The corporate income tax is once again under attack. Republican presidential candidate Donald Trump proposes to cut the corporate tax rate by more than half, from 35% to 15%, while Libertarian candidate Gary Johnson would repeal the tax entirely. Both argue that the corporate tax makes the United States uncompetitive internationally and amounts to “double taxation.”
But neither of these arguments holds water. Citizens for Tax Justice’s analyses of annual corporate filings have repeatedly found that the biggest and most profitable U.S. corporations are sheltering roughly half of their profits from tax, and when these profits are distributed as dividends, about two-thirds are paid to tax-exempt entities. And what remains is taxed at special low rates. This means that, far from being a “double tax,” our current Swiss-cheese tax system hardly amounts to even a single layer of tax on corporate profits.
The “competitiveness” argument is bunk as well. Our corporate tax collections as a share of our economy are among the lowest in the world. The recent wave of corporate inversions has been driven by the unethical pursuit of low or non-existent tax rates in places such as Bermuda and the Cayman Islands. As long as tax loopholes make it possible for these companies to pretend they’re doing business in beach-island tax havens, it won’t matter whether our corporate tax rate is 35% or 3%. A zero tax rate will always be more attractive to corporations seeking to avoid paying U.S. taxes.
To be sure, the U.S. corporate tax must be reformed. Tax avoidance is rampant: Some of the biggest, most profitable multinational corporations routinely find ways to zero out their income taxes. Sometimes they do it by claiming tax breaks that their well-heeled lobbyists have convinced Congress to enact. But just as often, they do it by creating complex tax-avoidance schemes that push, and sometimes blow right through, the boundaries of the law.
But these problems are fixable. Corporations are pretending that billions of dollars in U.S. profits are being earned in foreign tax havens because the law allows them (and even encourages them) to do so. As long as U.S. companies technically keep their untaxed cash offshore, they don’t have to pay any U.S. tax on it. Ending the “indefinite deferral” rule that lets these companies dodge billions in taxes could end this charade tomorrow.
As for all those “perfectly legal” tax breaks that a pliable Congress has enacted at the behest of corporate lobbyists, a Congress that cares about tax fairness could repeal them tomorrow as well.
Apart from the fact that it’s based on false premises, the argument for corporate tax repeal ignores a number of problems.

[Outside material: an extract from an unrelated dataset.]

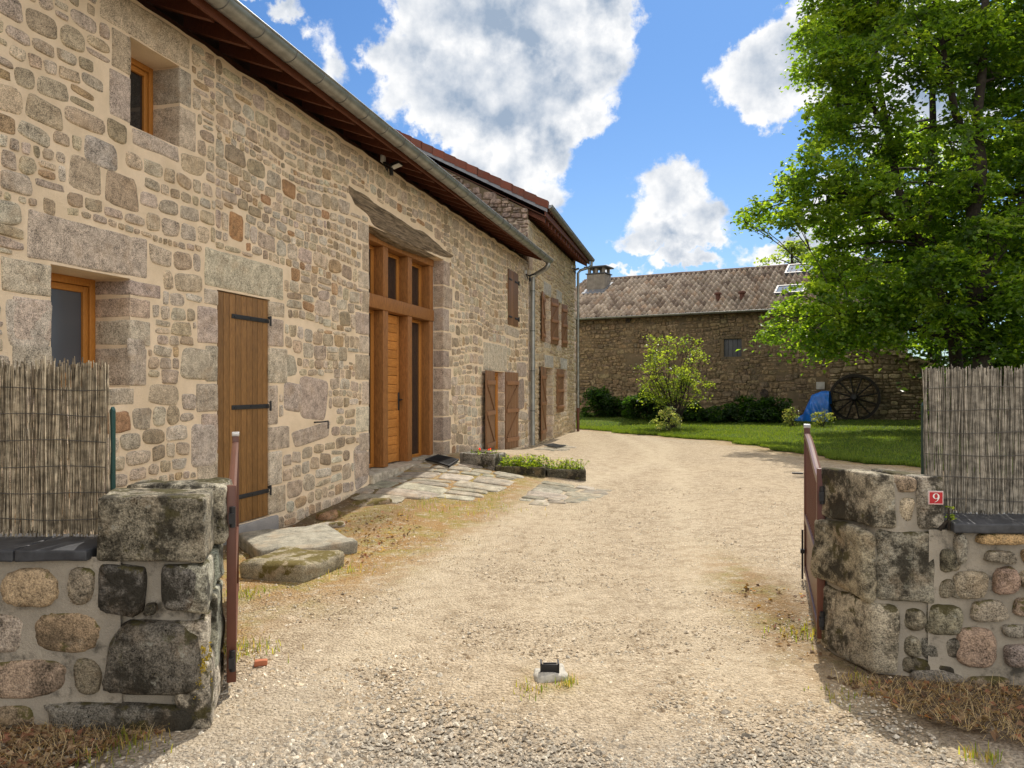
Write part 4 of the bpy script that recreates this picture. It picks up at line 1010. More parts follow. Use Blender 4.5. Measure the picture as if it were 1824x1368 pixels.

For one thing, repealing the corporate tax would create a loophole you could drive a truck through. Anyone who currently earns business income reported on individual tax forms would suddenly discover that they could call themselves a corporation and zero out their income taxes.
An even bigger problem with eliminating the corporate income tax is how to make up for the lost revenue. The inevitable answer is that the rest of us will pay more. Cutting or even repealing the corporate tax would be the easy part of corporate tax reform. But tax-cutting aficionados universally flub their lines when it comes to the hard part: how to pay for their tax cuts. In all likelihood, the enormous budget hole created by slashing or repealing the corporate tax would eventually lead to middle-class tax hikes and dramatic cuts in vital public programs like Social Security, transportation funding, and health care.
In the last few years, more so than any other time in the last generation, policy makers and the American public are talking about the widening chasm between the very rich and the rest of us. Cutting the corporate tax is the antithesis of addressing this problem, as the corporate tax is a progressive tax that mostly falls on the best-off Americans (who own most of the corporate shares). The decline of the corporate tax over the past decades is one of the major causes of excessive income inequality.
Instead of gutting the corporate income tax, it should be strengthened substantially. Otherwise, many of the problems we face today — including crumbling infrastructure and big budget deficits — will grow even worse.
Robert McIntyre is the director of Citizens for Tax Justice.